> Given data:
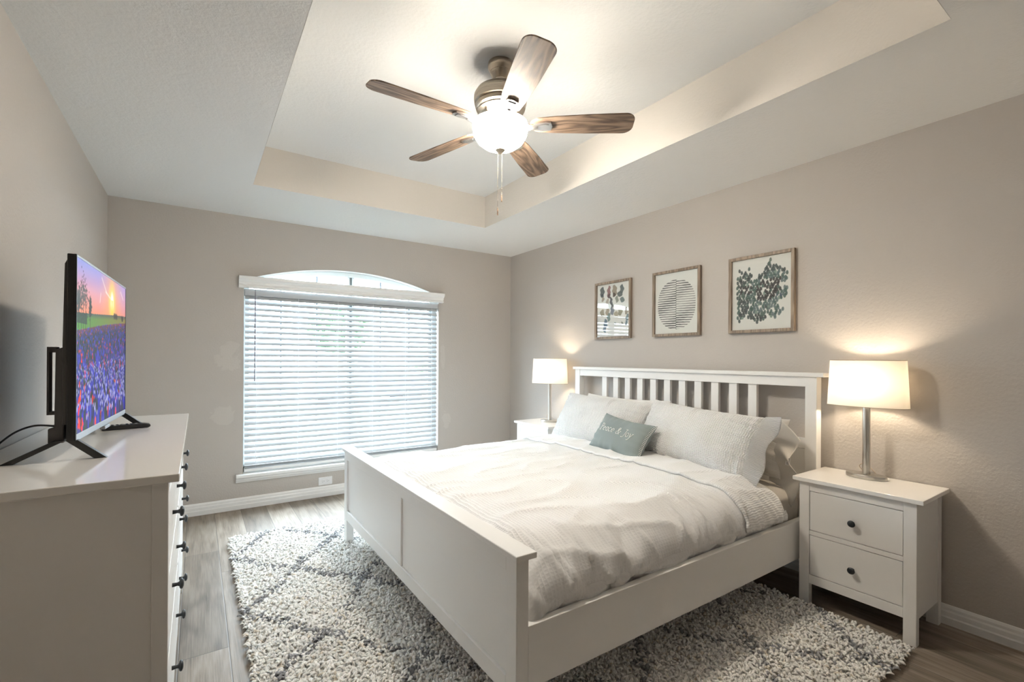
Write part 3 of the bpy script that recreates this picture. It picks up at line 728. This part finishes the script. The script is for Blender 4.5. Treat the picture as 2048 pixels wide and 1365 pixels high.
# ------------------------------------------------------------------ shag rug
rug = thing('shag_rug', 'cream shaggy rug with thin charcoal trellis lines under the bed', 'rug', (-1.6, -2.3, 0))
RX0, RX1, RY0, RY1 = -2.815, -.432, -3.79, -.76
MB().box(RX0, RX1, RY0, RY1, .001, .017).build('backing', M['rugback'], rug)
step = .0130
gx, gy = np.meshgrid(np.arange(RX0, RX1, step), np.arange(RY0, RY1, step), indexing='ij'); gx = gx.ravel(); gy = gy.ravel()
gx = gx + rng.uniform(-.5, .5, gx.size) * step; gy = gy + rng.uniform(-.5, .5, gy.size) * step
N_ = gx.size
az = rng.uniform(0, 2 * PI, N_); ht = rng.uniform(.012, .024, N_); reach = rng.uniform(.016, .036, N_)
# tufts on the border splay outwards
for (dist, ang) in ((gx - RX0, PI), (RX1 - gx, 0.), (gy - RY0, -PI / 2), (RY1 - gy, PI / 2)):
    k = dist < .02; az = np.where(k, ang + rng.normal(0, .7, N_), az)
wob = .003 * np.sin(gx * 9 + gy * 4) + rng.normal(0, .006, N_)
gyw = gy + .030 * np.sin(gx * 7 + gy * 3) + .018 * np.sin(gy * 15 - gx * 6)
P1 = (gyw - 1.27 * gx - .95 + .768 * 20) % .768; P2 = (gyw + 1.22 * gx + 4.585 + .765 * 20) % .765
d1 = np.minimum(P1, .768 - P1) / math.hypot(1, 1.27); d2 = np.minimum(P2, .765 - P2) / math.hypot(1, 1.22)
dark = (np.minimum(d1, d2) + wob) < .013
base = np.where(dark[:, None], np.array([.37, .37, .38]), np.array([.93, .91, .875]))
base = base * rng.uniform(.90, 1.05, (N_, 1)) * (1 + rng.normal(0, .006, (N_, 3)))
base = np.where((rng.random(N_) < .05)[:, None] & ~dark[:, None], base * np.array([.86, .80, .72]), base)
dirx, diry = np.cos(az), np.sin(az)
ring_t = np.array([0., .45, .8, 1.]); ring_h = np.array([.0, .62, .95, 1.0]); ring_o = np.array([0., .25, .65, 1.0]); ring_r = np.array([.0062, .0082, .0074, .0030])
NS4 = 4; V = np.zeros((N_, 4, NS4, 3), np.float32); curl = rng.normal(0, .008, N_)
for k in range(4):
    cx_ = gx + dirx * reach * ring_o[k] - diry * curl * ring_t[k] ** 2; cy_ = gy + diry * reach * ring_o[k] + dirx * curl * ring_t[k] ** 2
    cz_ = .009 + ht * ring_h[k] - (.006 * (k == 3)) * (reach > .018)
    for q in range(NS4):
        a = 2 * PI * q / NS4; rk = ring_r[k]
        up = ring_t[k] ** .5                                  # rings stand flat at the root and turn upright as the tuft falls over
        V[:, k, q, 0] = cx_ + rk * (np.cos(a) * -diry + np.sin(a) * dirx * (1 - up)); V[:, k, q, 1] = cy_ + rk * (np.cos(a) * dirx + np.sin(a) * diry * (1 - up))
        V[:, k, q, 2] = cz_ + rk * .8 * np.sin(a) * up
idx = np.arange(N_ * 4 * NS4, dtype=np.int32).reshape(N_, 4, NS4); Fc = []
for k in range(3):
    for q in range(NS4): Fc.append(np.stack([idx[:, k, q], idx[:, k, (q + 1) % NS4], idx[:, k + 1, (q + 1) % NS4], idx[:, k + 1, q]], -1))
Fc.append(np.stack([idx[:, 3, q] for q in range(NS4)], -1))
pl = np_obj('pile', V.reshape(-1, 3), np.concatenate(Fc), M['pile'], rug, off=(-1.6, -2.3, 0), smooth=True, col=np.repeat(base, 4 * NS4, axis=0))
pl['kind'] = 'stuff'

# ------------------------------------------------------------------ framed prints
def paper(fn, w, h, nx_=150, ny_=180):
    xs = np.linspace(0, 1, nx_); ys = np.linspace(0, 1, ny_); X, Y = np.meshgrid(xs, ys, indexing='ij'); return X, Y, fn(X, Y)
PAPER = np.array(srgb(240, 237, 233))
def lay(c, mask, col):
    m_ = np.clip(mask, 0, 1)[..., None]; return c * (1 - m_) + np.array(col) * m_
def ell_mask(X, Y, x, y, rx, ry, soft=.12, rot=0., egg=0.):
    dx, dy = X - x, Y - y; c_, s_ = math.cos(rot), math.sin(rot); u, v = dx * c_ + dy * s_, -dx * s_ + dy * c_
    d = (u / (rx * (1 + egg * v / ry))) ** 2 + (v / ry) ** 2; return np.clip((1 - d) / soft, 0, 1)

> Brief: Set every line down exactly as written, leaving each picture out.

> Finished answer:
Write part 3 of the bpy script that recreates this picture. It picks up at line 728. This part finishes the script. The script is for Blender 4.5. Treat the picture as 2048 pixels wide and 1365 pixels high.
# ------------------------------------------------------------------ shag rug
rug = thing('shag_rug', 'cream shaggy rug with thin charcoal trellis lines under the bed', 'rug', (-1.6, -2.3, 0))
RX0, RX1, RY0, RY1 = -2.815, -.432, -3.79, -.76
MB().box(RX0, RX1, RY0, RY1, .001, .017).build('backing', M['rugback'], rug)
step = .0130
gx, gy = np.meshgrid(np.arange(RX0, RX1, step), np.arange(RY0, RY1, step), indexing='ij'); gx = gx.ravel(); gy = gy.ravel()
gx = gx + rng.uniform(-.5, .5, gx.size) * step; gy = gy + rng.uniform(-.5, .5, gy.size) * step
N_ = gx.size
az = rng.uniform(0, 2 * PI, N_); ht = rng.uniform(.012, .024, N_); reach = rng.uniform(.016, .036, N_)
# tufts on the border splay outwards
for (dist, ang) in ((gx - RX0, PI), (RX1 - gx, 0.), (gy - RY0, -PI / 2), (RY1 - gy, PI / 2)):
    k = dist < .02; az = np.where(k, ang + rng.normal(0, .7, N_), az)
wob = .003 * np.sin(gx * 9 + gy * 4) + rng.normal(0, .006, N_)
gyw = gy + .030 * np.sin(gx * 7 + gy * 3) + .018 * np.sin(gy * 15 - gx * 6)
P1 = (gyw - 1.27 * gx - .95 + .768 * 20) % .768; P2 = (gyw + 1.22 * gx + 4.585 + .765 * 20) % .765
d1 = np.minimum(P1, .768 - P1) / math.hypot(1, 1.27); d2 = np.minimum(P2, .765 - P2) / math.hypot(1, 1.22)
dark = (np.minimum(d1, d2) + wob) < .013
base = np.where(dark[:, None], np.array([.37, .37, .38]), np.array([.93, .91, .875]))
base = base * rng.uniform(.90, 1.05, (N_, 1)) * (1 + rng.normal(0, .006, (N_, 3)))
base = np.where((rng.random(N_) < .05)[:, None] & ~dark[:, None], base * np.array([.86, .80, .72]), base)
dirx, diry = np.cos(az), np.sin(az)
ring_t = np.array([0., .45, .8, 1.]); ring_h = np.array([.0, .62, .95, 1.0]); ring_o = np.array([0., .25, .65, 1.0]); ring_r = np.array([.0062, .0082, .0074, .0030])
NS4 = 4; V = np.zeros((N_, 4, NS4, 3), np.float32); curl = rng.normal(0, .008, N_)
for k in range(4):
    cx_ = gx + dirx * reach * ring_o[k] - diry * curl * ring_t[k] ** 2; cy_ = gy + diry * reach * ring_o[k] + dirx * curl * ring_t[k] ** 2
    cz_ = .009 + ht * ring_h[k] - (.006 * (k == 3)) * (reach > .018)
    for q in range(NS4):
        a = 2 * PI * q / NS4; rk = ring_r[k]
        up = ring_t[k] ** .5                                  # rings stand flat at the root and turn upright as the tuft falls over
        V[:, k, q, 0] = cx_ + rk * (np.cos(a) * -diry + np.sin(a) * dirx * (1 - up)); V[:, k, q, 1] = cy_ + rk * (np.cos(a) * dirx + np.sin(a) * diry * (1 - up))
        V[:, k, q, 2] = cz_ + rk * .8 * np.sin(a) * up
idx = np.arange(N_ * 4 * NS4, dtype=np.int32).reshape(N_, 4, NS4); Fc = []
for k in range(3):
    for q in range(NS4): Fc.append(np.stack([idx[:, k, q], idx[:, k, (q + 1) % NS4], idx[:, k + 1, (q + 1) % NS4], idx[:, k + 1, q]], -1))
Fc.append(np.stack([idx[:, 3, q] for q in range(NS4)], -1))
pl = np_obj('pile', V.reshape(-1, 3), np.concatenate(Fc), M['pile'], rug, off=(-1.6, -2.3, 0), smooth=True, col=np.repeat(base, 4 * NS4, axis=0))
pl['kind'] = 'stuff'

# ------------------------------------------------------------------ framed prints
def paper(fn, w, h, nx_=150, ny_=180):
    xs = np.linspace(0, 1, nx_); ys = np.linspace(0, 1, ny_); X, Y = np.meshgrid(xs, ys, indexing='ij'); return X, Y, fn(X, Y)
PAPER = np.array(srgb(240, 237, 233))
def lay(c, mask, col):
    m_ = np.clip(mask, 0, 1)[..., None]; return c * (1 - m_) + np.array(col) * m_
def ell_mask(X, Y, x, y, rx, ry, soft=.12, rot=0., egg=0.):
    dx, dy = X - x, Y - y; c_, s_ = math.cos(rot), math.sin(rot); u, v = dx * c_ + dy * s_, -dx * s_ + dy * c_
    d = (u / (rx * (1 + egg * v / ry))) ** 2 + (v / ry) ** 2; return np.clip((1 - d) / soft, 0, 1)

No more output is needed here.